After Yang

After Yang

Director: Kogonada
Starring: Colin Farrell, Jodi Turner-Smith, Malea Emma Tjandrawidjaja, Sarita Choudhury, Clifton Collins Jr, Haley Lu Richardson
Distributor: Other
Runtime: 96 mins. Reviewed in May 2022
Reviewer: Fr Peter Malone msc
| JustWatch |
Rating notes: Mild themes and coarse language

Unusual and quiet science fiction about artificial intelligence and androids who become part of a family and then the question of what happens when the android breaks down.

A quiet, very quiet science-fiction or futuristic fantasy which is an invitation to enter and explore a new era of Artificial Intelligence.

Who or what is Yang? We first meet Yang with his family, father and mother, mixed race, and the little daughter with visible Chinese ancestry. And Yang also seems Chinese. He is a young man, seemingly part of the family, pleasant and genial, at meals, happily conversing – with the quiet touch of inherited Chinese wisdom – a wonderful companion for the daughter, something of a tutor, something of a friend, to encourage her with her Oriental heritage.

While this future seems to be a future we recognise, we soon see many technological differences. And this is especially the case when we realise that Yang is a sophisticated example of robotics – the creation of a well-balanced person who resembles a human almost perfectly. But, the title indicates that there might be a crisis. What happens when Yang is no longer there.

The little daughter is almost inconsolable, despite the efforts of her parents to reassure her. The mother, a successful businesswoman, seems loving but somewhat detached, occupied with her work, having to go away from home. The father is devoted. He purchased Yang not from the accepted company which produces such androids but, one might say, second-hand (later learning a rather longer history of Yang’s presence). The main part of the action is the father trying to get Yang repaired, going to the company which will not help, sometimes using means prohibited by legislation, visiting the museum where a curator with specialist interests does her best to restore Yang – although, what is most valuable is the disc with his memories, visible when someone looks at them wearing specialist spectacles, something the father does often, with wistfulness.

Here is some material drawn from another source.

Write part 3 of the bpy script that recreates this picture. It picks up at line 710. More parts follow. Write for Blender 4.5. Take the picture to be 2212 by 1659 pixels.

And, all the while, there are pleasing flashbacks to Yang, to his friendship with the young woman and the father tracking her down, getting explanations.

Not exactly the material of fast-paced or action-packed pre-apocalyptic sagas. Rather, a gentle, if urgent, story, a family story, of loyalties and hopes.

The father is played by Colin Farrell, his Irish accent and all. His wife is played by Jodi Turner-Smith, the daughter by Malia Emma Tjandrawidjaja and the young girl is played by Hayley Lu Richardson.